Хотя живописный Парамонов завершил симпозиум, не он "смеялся последним", а скорее выступивший перед ним в приличествующем началу века жанре манифеста Михаил Эпштейн (Emory University). Для симметрии с fin de siecle известный словотворец предложил свой термин debut de siecle - дебют века, не говоря о дюжине других терминов, призванных охарактеризовать не только новый век, но и следующий эон - огромную эпоху человеческой цивилизации, прорастающей на фундаменте новых радикальных научно-технических достижений. Утопичны ли гипотезы Михаила Эпштейна?
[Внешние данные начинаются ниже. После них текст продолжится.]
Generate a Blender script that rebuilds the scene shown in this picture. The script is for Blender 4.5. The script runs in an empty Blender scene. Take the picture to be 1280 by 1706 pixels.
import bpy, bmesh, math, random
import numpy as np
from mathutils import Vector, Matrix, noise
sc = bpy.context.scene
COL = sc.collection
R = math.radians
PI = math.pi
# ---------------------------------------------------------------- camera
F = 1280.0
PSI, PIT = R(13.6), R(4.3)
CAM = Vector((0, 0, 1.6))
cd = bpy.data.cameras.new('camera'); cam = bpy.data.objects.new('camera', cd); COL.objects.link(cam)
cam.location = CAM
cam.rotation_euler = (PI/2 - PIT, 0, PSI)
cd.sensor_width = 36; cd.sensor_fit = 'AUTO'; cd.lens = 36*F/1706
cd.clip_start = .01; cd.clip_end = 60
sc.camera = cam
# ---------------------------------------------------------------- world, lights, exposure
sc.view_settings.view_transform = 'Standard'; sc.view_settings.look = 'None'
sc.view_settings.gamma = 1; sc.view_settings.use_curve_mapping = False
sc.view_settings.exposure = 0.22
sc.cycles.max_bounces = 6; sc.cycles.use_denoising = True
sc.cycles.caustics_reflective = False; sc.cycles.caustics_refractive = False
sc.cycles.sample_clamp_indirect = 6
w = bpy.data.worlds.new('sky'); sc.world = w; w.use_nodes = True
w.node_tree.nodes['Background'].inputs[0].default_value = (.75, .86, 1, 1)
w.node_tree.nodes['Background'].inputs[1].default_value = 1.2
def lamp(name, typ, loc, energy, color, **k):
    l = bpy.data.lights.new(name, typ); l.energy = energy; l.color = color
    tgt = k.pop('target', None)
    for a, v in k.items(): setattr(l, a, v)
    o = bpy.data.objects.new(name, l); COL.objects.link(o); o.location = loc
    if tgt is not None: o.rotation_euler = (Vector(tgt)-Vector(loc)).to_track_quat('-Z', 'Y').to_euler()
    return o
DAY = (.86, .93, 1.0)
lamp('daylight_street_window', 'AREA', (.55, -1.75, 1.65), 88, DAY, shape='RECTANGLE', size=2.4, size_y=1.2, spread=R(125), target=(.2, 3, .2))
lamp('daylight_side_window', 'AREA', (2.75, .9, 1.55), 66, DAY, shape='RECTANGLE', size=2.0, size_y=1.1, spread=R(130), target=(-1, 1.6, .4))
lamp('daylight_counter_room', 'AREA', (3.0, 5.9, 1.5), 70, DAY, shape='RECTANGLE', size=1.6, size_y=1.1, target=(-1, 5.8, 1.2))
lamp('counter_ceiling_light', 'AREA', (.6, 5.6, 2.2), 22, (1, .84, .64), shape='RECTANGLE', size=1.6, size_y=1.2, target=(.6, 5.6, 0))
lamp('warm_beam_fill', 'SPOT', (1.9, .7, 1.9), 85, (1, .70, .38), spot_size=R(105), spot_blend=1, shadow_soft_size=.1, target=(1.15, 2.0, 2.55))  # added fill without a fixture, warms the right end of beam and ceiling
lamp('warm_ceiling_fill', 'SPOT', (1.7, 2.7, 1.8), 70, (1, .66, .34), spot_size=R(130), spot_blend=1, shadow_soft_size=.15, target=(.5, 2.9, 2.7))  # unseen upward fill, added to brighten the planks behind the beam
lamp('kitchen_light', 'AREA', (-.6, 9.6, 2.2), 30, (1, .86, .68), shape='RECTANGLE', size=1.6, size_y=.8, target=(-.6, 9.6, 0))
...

Некоторые - антиутопичны, т.е. кое-какие "черные дыры" в расширяющейся техносфере Эпштейном предвидены. Алармистом его, однако, не назовешь.
Мысль Михаила Эпштейна летела на крыльях науки и поэзии, восхищая проработанностью деталей несуществующего и чаруя, пугая тотальной, крутой новизной. И - настораживая, напоминая о предостережении (и драме) Альберта Эйнштейна: "Величие ученого сводится к тому, что останется, если у него отнимут его науку".
Обаяние вермонтских пейзажей - в их идилличности, пасторальности, гармонии скромной дикой природы и культивированной земли. Особый уют души, всегда создаваемый пейзажами Норвича, вернули несколько дней, проведенных в Мидлбери. Истасканное словечко "духовность" обречено склоняться на русских сборищах. Нашему симпозиуму, благополучно обходившемуся без него, слово-пароль вернул Джеральд МакКослэнд (University of Pitsburg) в докладе "Возможна ли русская идентичность в ХХI веке?", после мучительных сомнений дав положительный ответ. Что касается "вермонтской идентичности", то она и возможна, и вероятна.